Erst wenn die Tage kürzer werden, mehren sich wieder die Lichterbräuche. Am 31. Oktober feiert man auch hierzulande mit beleuchteten, geschnitzten Kürbisköpfen Halloween . Naheliegend ist die Erklärung des Namens als Umdeutung von "All hallows evening" - Vorabend von Allerheiligen. Zu Allerheiligen und Allerseelen strahlen die Friedhöfe im Licht unzähliger Kerzen. Schon auf den Gräbern der Märtyrer entzündete man Lichter als Symbol der Verbindung über den Tod hinaus. Die Kerze sollte das Weiterleben der Seele in Gottes ewigem Licht versinnbildlichen. Aus der Zeit der Gotik sind einige Lichtsäulen - z.B. in Klosterneuburg, Wien-Penzing, am Stephansdom - bekannt, wo Lichtstiftungen für die Verewigten Platz fanden.
Das nächste Lichterfest ist der 11. November. Der alte Brauchtermin wurde in letzter Zeit neu entdeckt und ist u. a. durch die Laternenumzüge der Kinder populär. Früher bedeutete der Einschnitt im Jahreslauf den Beginn der Arbeit bei künstlichem Licht, daher erhielten die Handwerksgesellen von ihren Meistern eine "Lichtgans". Regional unterschiedlich begann zu Martini der Advent, früher wie die Zeit vor Ostern eine Fastenzeit.
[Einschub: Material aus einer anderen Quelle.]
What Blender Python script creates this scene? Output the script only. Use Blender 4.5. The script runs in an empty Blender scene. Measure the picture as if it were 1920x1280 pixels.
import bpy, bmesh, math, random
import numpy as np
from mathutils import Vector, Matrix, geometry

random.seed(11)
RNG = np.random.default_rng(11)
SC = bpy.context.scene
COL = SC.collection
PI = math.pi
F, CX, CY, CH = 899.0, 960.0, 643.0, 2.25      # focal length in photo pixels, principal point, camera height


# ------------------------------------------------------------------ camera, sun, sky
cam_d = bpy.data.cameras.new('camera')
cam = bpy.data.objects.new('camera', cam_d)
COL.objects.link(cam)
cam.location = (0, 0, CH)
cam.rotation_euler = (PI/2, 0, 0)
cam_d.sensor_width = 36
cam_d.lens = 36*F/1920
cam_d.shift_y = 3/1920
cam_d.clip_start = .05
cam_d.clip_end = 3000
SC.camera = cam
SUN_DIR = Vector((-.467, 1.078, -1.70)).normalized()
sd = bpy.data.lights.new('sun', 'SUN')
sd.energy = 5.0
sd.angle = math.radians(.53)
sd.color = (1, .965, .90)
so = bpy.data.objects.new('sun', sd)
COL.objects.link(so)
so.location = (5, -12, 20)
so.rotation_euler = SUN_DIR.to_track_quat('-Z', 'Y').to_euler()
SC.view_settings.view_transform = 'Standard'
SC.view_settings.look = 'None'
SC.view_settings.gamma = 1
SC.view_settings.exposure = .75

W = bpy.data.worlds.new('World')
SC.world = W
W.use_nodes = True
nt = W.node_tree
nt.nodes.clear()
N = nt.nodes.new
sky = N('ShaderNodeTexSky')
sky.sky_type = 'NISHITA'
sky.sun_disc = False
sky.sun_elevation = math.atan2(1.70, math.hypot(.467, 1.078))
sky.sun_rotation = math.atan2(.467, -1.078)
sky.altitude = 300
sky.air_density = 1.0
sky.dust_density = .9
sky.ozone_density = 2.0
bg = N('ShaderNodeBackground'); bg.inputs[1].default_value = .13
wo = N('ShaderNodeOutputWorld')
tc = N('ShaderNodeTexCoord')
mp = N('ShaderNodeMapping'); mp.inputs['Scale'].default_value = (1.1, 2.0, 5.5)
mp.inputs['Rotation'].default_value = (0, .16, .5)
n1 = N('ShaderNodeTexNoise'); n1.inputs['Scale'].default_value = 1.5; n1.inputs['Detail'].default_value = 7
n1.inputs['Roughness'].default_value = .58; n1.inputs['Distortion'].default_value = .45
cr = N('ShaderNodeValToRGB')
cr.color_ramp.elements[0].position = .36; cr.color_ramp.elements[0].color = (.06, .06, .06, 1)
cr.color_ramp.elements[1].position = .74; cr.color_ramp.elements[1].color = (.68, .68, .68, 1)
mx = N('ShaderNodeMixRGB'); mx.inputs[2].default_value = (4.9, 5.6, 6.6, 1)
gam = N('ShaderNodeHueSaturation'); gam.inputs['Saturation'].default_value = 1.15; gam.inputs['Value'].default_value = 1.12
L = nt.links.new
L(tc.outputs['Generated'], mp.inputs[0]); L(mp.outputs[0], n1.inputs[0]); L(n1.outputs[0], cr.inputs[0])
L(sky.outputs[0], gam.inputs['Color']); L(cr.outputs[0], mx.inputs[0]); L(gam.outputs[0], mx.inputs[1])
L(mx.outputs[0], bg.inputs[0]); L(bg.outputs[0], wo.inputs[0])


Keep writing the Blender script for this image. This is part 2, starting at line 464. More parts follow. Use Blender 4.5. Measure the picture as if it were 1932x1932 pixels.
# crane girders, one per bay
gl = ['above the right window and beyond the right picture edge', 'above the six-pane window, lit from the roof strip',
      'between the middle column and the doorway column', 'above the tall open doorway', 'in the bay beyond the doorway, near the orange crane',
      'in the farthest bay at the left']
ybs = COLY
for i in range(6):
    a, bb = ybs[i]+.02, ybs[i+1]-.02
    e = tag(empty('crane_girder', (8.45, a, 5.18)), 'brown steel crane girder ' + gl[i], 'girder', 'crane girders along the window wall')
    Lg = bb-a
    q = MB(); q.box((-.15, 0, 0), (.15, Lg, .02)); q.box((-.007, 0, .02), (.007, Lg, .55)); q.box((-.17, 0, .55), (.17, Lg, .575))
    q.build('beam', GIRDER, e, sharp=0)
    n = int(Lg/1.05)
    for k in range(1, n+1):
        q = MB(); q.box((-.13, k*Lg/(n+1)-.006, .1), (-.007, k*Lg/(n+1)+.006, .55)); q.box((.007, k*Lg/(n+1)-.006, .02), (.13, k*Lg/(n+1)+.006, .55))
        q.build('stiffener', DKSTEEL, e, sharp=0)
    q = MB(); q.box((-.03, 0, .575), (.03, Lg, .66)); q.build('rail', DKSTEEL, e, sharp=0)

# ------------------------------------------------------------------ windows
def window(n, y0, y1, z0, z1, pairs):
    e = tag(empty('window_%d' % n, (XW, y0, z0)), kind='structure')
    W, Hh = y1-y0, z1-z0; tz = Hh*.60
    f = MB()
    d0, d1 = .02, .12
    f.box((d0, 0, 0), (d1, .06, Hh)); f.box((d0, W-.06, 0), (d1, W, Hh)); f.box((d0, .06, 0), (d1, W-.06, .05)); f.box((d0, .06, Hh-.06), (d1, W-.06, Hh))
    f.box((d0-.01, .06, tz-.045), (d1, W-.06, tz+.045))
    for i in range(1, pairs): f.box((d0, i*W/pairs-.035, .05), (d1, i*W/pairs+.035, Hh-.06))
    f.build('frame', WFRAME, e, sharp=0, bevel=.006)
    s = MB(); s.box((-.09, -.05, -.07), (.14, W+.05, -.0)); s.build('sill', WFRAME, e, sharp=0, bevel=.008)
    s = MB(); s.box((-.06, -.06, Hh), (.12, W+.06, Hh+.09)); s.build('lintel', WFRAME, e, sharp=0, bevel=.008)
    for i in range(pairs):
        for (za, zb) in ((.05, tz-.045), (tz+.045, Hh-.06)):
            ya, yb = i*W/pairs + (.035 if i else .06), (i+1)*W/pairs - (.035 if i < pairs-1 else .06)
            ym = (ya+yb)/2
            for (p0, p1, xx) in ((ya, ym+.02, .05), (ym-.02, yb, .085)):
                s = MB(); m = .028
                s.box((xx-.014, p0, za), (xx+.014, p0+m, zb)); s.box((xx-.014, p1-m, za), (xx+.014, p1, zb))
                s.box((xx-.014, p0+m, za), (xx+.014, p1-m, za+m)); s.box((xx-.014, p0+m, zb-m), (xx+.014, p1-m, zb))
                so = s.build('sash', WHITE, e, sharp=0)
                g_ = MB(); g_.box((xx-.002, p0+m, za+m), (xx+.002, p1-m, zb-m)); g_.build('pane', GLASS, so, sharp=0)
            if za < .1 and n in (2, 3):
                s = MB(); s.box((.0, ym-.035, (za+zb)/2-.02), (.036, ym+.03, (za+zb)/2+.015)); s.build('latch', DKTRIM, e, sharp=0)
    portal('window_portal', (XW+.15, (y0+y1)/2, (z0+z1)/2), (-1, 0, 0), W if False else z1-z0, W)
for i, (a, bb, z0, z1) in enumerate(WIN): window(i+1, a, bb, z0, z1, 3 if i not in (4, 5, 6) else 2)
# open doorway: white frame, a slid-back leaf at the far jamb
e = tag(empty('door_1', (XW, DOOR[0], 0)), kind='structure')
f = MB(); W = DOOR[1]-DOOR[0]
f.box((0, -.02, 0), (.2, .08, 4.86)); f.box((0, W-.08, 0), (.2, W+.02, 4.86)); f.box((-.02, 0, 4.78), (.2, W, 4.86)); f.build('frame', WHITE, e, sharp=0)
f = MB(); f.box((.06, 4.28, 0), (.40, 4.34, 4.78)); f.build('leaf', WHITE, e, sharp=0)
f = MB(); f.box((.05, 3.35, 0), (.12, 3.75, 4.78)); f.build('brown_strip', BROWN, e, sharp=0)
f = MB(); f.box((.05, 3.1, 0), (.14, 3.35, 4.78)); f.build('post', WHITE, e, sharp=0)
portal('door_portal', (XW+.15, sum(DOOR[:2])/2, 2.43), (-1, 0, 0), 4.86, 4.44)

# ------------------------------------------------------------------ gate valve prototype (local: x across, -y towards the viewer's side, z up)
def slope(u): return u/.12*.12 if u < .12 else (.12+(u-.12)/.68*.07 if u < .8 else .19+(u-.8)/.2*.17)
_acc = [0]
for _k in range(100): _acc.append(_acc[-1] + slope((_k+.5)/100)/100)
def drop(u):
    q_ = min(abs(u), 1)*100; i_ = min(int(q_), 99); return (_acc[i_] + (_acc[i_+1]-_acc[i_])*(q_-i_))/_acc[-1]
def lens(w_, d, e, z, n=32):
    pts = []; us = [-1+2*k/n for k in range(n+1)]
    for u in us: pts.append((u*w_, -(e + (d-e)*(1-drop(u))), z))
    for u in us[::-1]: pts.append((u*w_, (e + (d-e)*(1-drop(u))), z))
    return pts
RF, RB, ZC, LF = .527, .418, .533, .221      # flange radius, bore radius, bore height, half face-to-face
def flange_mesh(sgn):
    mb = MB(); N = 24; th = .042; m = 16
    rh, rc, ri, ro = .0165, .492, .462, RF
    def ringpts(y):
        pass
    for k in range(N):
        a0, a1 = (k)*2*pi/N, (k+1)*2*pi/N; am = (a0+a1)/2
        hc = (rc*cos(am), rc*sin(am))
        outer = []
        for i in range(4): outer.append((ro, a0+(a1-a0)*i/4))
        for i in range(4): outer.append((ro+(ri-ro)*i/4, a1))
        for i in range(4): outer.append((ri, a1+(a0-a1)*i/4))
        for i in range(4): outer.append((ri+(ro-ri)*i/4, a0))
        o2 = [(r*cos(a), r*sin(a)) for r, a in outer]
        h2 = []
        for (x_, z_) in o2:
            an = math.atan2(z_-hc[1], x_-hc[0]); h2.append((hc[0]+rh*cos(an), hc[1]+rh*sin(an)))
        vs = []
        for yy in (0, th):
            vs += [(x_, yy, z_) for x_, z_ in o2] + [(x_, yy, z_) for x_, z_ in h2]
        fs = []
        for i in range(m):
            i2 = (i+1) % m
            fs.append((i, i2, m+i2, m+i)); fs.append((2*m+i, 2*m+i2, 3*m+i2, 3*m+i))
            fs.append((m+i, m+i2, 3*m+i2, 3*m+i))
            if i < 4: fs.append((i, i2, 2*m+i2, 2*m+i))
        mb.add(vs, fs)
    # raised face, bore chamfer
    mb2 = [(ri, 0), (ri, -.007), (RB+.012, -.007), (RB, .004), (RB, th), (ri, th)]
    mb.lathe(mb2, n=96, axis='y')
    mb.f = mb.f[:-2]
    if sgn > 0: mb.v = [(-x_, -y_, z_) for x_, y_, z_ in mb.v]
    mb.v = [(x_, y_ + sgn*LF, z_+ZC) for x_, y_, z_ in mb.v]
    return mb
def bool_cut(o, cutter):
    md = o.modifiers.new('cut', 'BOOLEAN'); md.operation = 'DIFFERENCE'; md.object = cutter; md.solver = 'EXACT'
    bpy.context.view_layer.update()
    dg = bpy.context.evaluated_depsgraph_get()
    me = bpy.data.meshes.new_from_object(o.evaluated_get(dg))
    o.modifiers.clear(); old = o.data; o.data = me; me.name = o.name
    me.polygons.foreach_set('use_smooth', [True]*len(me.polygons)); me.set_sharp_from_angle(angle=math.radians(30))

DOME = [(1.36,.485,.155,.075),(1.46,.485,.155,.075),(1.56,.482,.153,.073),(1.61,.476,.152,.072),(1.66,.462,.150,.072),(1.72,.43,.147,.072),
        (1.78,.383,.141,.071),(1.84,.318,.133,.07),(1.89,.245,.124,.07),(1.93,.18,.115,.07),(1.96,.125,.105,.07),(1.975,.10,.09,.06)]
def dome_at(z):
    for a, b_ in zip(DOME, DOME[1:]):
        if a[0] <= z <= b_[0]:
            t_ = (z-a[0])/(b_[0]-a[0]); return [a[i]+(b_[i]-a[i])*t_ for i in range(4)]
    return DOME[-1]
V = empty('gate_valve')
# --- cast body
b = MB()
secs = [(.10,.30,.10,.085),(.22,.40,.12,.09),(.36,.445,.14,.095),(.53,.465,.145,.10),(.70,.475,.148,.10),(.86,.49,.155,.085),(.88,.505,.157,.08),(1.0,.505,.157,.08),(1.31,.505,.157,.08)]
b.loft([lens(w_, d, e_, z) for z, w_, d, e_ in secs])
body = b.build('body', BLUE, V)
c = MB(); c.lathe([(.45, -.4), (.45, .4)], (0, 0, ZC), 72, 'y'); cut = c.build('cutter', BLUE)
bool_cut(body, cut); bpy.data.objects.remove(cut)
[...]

Jetzt ist sind die Wochen vor Weihnachten die lichterreichsten des Jahres, dazu passt auch gut das Fest der hl. Lucia, deren Name an das Licht erinnert. Zu den Kerzen am Adventkranz (ein evangelischer Brauch aus dem Biedermeier) geselligen sich unzählige Lichterketten und strahlende Illuminationen von Geschäftsstraßen, öffentlichen Gebäuden und Einfamilienhäusern. Schließlich ist Weihnachten mit seinem hellen Symbol des Christbaums "das" Lichterfest des Jahres.